YARGITAY KARARI
DAİRE : 4. Hukuk Dairesi
ESAS NO : 2015/3824
KARAR NO : 2015/6907
KARAR TARİHİ : 28.05.2015
MAHKEMESİ : Asliye Hukuk Mahkemesi
Davacı … vekili Avukat … tarafından, davalılar … ve diğerleri aleyhine 24/03/2005 gününde verilen dilekçe ile maddi ve manevi tazminat istenmesi üzerine mahkemece yapılan yargılama sonunda; davanın kısmen kabulüne dair verilen 19/12/2013 günlü kararın Yargıtay’ca incelenmesi davacı vekili tarafından süresi içinde istenilmekle temyiz dilekçesinin kabulüne karar verildikten sonra tetkik hakimi tarafından hazırlanan rapor ile dosya içerisindeki kağıtlar incelenerek gereği görüşüldü.
Dava, haksız eylem nedeni ile uğranılan maddi ve manevi zararın ödetilmesi istemine ilişkindir. Mahkemece dairemizin bozma ilamına uyularak davanın kısmen kabulüne karar verilmiş, karar davacı tarafından temyiz olunmuştur.
Davacı, davalı …’un kendisini öldürmeye tam teşebbüs suçundan mahkum olduğunu, haksız eylem sonucunda ağır biçimde yaralandığını iddia ederek uğradığı maddi ve manevi zararın müştereken ve müteselsilen ödetilmesi isteminde bulunmuştur.
Davalı …, eylemin davacının ağır tahriki sonucu meydana geldiğini, tazminat isteminin yersiz olduğunu savunmuştur.
Mahkemece, benimsenen bilirkişi raporları uyarınca davacının haksız eylem nedeni ile daimi iş gücü kaybına uğradığı anlaşılmakla, istemle bağlı kalınarak talep edilen maddi ve manevi tazminatın ödetilmesine karar verilmiş, kararın davalılardan … tarafından temyiz edilmesi üzerine, Dairemizin 18/10/2012 gün ve 2011/12718 esas, 2012/15377 karar sayılı ilamı ile “…davalının ceza yargılamasında, davacıya yönelik haksız eylemini onun ağır haksız tahrikinin etkisi altında işlediği kabul edilmiş ve verilen karar da kesinleşmiş olduğundan ceza mahkemesince belirlenen maddi olgunun hukuk hakimini bağlayacağı düşünülmeden eylemin ağır tahrik altında işlenmiş olması karşısında manevi tazminat isteminin tümünün kabulü doğru olmadığından..” gerekçesi ile bozulmuştur.
Mahkemece bozmaya uyularak yargılamaya devam olunmuş, 30/05/2013 tarihli celsede Asliye Hukuk Mahkemesi’nin 2011/246 esas sayılı dosyasının eldeki dava dosyası ile birleştirildiği anlaşılmıştır.
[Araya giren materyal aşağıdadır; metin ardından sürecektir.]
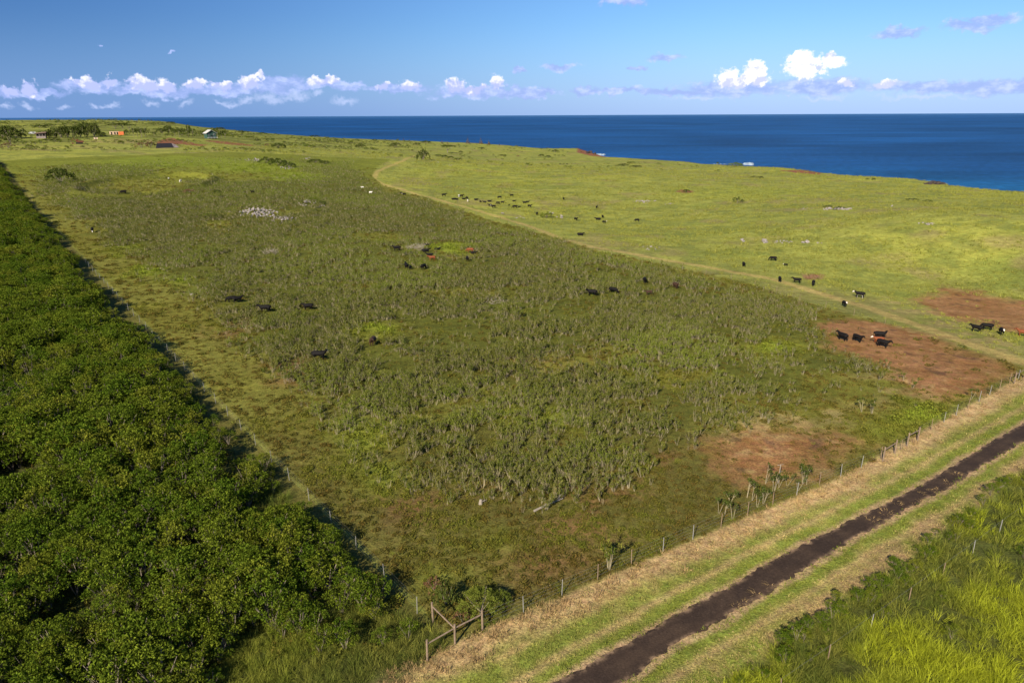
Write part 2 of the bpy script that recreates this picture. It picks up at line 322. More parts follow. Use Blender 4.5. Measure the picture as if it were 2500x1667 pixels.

Ne var ki mahkemece yeniden hüküm kurulurken birleşen dava hakkında herhangi bir karar verilmemiştir.
6100 sayılı HMK 297/2. maddesi uyarınca; (1086 sayılı HUMK 388. maddesi) hükmün sonuç kısmında, gerekçeye ait herhangi bir söz tekrar edilmeksizin, taleplerden her biri hakkında verilen hükümle, taraflara yüklenen borç ve tanınan hakların, sıra numarası altında; açık, şüphe ve tereddüt uyandırmayacak şekilde gösterilmesi gereklidir.
Şu durumda, mahkemece, asıl dava ve birleşen davada davacının taleplerinin her biri hakkında ayrı ayrı hüküm kurulması gerekirken, birleşen dava hakkında bir hüküm kurulmamış olması doğru olmayıp bozmayı gerektirmiştir.
SONUÇ: Temyiz olunan kararın yukarıda gösterilen nedenle BOZULMASINA, bozma nedenine göre davacının öteki temyiz itirazlarının şimdilik incelenmesine yer olmadığına 28/05/2015 gününde oybirliğiyle karar verildi.